Dalam studi yang dilakukan oleh komunitas Hopeeducation (Suntara dkk., 2023), ditemukan bahwa stereotipe "dak kawa nyusah" turut menjadi hambatan dalam pengembangan civic virtue pada generasi muda Bangka Belitung. Nilai ini, yang seharusnya dimaknai sebagai bentuk empati, justru sering berubah menjadi alasan untuk menghindari keterlibatan sosial dan tanggung jawab bersama. Penelitian ini mencatat bahwa rendahnya motivasi dan partisipasi beberapa anggota komunitas sosial disebabkan oleh mentalitas yang tidak ingin repot dan enggan menghadapi tantangan. Dalam konteks ini, "dak kawa nyusah" menjadi representasi sikap pasif yang menolak keluar dari zona nyaman dan ini bertolak belakang dengan semangat civic virtue yang menekankan tanggung jawab sosial, kesukarelaan, dan kepedulian.

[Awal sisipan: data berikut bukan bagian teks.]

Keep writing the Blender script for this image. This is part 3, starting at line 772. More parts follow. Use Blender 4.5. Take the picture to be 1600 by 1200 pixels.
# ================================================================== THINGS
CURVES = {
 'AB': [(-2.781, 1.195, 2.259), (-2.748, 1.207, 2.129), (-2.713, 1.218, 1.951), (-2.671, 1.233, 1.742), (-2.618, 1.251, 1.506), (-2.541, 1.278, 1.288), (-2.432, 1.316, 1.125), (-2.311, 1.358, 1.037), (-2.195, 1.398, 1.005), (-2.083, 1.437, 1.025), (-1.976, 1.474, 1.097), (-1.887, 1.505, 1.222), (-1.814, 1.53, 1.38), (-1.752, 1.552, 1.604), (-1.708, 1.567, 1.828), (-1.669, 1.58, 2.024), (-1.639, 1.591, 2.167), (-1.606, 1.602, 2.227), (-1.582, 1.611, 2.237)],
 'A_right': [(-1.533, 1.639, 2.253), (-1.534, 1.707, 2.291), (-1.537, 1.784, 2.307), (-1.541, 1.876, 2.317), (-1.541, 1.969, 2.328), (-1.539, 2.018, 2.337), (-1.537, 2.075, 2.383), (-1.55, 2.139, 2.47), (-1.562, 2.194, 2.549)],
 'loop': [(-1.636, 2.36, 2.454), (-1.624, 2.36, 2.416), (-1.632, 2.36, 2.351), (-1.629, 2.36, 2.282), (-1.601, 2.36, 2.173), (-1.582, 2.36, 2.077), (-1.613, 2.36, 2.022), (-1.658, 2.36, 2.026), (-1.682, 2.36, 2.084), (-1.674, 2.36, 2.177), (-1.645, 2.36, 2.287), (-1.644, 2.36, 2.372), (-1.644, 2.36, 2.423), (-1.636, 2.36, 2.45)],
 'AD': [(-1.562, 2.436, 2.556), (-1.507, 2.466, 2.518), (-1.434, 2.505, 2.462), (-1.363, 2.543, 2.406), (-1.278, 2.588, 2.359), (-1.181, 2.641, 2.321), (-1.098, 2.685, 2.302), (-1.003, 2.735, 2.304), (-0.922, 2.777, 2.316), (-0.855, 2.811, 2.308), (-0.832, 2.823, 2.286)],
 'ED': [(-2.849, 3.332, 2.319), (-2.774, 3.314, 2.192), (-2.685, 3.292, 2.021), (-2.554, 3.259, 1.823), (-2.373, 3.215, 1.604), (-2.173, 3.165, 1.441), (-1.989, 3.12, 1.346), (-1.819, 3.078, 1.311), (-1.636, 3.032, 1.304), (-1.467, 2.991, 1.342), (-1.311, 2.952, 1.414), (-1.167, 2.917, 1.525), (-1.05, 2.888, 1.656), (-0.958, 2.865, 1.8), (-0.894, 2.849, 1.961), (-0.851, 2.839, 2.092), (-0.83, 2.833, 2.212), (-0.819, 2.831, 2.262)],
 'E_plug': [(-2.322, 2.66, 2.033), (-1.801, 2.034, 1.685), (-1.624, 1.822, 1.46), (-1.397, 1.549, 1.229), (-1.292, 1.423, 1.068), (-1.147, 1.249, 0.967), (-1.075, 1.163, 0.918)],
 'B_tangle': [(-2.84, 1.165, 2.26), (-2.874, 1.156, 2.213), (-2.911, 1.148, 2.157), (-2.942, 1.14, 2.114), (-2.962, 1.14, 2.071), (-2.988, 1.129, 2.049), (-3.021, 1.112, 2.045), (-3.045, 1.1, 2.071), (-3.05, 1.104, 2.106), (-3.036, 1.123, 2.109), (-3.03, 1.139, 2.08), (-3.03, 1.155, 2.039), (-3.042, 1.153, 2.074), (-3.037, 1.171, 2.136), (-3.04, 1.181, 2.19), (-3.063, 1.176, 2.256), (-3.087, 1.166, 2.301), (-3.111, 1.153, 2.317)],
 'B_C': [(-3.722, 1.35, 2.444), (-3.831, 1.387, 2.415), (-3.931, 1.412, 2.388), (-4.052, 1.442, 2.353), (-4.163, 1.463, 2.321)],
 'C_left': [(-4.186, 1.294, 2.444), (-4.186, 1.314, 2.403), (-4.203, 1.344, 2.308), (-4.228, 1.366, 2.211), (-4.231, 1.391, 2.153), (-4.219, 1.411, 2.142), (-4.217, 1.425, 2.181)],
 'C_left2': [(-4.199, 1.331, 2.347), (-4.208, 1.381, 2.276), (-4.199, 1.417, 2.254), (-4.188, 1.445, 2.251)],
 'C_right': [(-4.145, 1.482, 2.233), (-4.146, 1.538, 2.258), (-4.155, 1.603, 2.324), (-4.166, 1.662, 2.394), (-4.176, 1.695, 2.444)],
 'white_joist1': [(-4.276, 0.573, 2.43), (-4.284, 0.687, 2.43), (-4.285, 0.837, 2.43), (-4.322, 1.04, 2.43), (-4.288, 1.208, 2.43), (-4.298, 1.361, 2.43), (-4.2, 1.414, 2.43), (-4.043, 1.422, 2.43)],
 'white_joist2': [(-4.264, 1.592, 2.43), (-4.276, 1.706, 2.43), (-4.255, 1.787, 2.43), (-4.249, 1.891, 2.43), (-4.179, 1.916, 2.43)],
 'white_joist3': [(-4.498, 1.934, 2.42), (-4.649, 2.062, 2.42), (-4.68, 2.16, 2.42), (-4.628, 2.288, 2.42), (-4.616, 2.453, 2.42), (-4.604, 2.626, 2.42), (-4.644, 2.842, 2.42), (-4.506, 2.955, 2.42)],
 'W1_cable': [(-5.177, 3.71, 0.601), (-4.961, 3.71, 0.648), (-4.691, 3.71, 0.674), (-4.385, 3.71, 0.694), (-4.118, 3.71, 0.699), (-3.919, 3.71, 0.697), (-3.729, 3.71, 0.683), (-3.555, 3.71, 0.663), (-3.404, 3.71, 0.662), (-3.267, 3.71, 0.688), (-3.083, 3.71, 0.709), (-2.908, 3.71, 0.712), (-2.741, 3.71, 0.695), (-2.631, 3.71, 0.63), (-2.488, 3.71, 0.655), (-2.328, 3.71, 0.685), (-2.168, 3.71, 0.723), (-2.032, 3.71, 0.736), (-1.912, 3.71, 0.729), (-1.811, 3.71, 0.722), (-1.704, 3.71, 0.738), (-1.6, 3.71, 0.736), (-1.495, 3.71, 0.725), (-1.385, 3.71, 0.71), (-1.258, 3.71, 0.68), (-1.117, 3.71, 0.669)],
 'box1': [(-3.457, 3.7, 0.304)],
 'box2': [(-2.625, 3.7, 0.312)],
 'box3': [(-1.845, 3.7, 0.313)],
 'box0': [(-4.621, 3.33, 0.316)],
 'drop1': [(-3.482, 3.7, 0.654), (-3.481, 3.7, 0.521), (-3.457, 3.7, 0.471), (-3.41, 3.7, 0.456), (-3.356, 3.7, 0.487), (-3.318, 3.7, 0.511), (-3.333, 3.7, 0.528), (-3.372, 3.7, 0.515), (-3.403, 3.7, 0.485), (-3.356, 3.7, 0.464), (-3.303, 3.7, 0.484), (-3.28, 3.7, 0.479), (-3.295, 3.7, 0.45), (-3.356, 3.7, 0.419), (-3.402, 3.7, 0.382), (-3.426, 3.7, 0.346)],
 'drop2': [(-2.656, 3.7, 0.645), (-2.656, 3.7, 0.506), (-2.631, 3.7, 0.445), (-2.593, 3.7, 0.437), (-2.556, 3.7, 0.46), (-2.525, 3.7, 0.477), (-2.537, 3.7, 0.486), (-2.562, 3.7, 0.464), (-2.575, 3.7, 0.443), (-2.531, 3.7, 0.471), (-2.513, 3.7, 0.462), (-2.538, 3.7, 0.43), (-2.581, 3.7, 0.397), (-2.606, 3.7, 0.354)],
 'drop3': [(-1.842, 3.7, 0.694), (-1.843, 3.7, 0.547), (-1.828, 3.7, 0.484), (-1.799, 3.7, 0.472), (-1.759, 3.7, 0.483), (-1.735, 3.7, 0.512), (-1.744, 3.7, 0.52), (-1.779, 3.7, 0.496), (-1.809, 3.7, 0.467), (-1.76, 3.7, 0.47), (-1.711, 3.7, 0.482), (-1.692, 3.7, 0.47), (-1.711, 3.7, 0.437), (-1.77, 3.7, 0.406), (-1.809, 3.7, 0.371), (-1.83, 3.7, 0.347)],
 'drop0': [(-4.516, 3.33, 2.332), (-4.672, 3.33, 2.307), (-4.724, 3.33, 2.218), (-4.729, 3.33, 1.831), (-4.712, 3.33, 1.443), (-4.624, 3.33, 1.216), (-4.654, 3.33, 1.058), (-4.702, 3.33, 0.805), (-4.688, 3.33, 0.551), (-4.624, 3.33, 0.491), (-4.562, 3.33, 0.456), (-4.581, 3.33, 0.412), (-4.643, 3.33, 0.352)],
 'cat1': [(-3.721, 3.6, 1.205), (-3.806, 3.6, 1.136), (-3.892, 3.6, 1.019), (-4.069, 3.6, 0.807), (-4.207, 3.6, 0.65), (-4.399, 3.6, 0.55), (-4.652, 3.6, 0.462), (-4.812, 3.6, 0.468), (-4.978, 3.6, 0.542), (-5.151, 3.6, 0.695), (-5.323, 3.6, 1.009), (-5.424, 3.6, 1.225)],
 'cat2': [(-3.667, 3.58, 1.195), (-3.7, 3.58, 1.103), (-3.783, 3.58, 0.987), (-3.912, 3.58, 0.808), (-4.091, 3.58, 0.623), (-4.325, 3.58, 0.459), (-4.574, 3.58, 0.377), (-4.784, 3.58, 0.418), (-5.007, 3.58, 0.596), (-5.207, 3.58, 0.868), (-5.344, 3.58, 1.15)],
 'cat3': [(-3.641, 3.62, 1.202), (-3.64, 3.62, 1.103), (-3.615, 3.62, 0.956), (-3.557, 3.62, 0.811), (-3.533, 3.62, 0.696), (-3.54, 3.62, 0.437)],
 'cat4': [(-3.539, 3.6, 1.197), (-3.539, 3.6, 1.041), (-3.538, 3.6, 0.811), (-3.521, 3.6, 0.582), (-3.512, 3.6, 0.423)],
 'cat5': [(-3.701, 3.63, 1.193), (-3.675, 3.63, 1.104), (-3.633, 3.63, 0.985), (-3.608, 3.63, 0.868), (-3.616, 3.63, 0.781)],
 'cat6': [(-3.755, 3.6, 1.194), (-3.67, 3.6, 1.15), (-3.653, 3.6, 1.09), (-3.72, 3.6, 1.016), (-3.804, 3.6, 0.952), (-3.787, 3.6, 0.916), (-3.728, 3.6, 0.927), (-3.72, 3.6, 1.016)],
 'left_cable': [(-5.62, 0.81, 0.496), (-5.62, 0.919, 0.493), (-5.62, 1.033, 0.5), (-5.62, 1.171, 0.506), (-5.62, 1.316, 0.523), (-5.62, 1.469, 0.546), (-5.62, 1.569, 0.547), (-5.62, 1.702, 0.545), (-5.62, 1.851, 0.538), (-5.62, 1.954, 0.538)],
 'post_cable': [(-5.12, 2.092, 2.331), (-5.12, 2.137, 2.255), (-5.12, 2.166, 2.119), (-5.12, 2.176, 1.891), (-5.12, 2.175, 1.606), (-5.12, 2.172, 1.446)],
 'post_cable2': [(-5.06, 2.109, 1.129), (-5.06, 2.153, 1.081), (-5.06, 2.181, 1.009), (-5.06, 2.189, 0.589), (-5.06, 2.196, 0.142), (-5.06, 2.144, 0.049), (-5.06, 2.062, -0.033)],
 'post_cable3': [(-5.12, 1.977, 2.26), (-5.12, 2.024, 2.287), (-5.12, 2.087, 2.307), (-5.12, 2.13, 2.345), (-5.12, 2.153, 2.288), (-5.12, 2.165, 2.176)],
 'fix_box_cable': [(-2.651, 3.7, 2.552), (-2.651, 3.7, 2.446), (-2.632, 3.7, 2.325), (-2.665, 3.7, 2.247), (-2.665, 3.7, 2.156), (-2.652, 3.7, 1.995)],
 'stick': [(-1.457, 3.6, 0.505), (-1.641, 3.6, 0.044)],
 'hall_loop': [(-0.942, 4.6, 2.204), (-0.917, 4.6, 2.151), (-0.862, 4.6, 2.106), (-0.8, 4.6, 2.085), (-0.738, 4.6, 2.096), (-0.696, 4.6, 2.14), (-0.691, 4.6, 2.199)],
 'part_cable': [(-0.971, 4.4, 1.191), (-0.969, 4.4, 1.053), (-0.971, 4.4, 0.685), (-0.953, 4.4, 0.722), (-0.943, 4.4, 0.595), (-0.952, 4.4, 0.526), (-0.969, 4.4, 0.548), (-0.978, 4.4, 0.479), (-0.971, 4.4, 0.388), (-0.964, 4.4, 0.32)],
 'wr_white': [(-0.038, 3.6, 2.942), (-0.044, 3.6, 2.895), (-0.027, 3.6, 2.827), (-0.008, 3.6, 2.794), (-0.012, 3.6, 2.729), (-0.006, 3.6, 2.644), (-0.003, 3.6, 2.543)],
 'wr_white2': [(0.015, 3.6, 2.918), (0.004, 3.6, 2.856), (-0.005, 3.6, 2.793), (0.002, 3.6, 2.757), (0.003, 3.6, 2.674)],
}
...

Lantas apakah nilai ini dapat menjadi perekat yang memperkuat etika pelayanan, atau justru menjadi penghambat partisipasi aktif masyarakat dalam sistem penyelenggaraan pelayanan publik di Bangka Belitung?

Pelayanan publik merupakan hak dasar masyarakat dan kewajiban negara yang dijalankan melalui penyelenggaran layanan. Berdasarkan UU No. 25 Tahun 2009, penyelenggaraan pelayanan publik harus memenuhi asas transparansi, akuntabilitas, partisipatif, dan berkeadilan. Namun, dalam praktiknya, konteks budaya lokal memegang peran penting dalam membentuk dinamika antara masyarakat sebagai pengguna layanan dan institusi sebagai penyedia. Dalam konteks "dak kawa nyusah" tentunya akan memiliki dampak yang signifikan dalam penyelenggaraan pelayanan publik.

Dalam konteks peyelenggaraan pelayanan publik, nilai "dak kawa nyusah" ini dapat mempengaruhi dua aktor utama yaitu pengguna layanan dalam hal ini masyarakat sebagai penerima layanan, dan pelaksana layanan (penyelenggara layanan). Dari sisi masyarakat sebagai pengguna layanan nilai ini dapat memunculkan kecenderungan untuk tidak menyampaikan keluhan atau kritik terhadap layanan publik. Masyarakat yang menjunjung sikap "tidak mau susah" cenderung menahan diri meskipun mereka mengalami ketidakpuasan. Hal ini berpotensi melemahkan fungsi kontrol publik, padahal UU No. 25 Tahun 2009 telah menjamin hak masyarakat untuk memperoleh layanan yang transparan, akuntabel, dan dapat dikritisi dengan asas partisipatif.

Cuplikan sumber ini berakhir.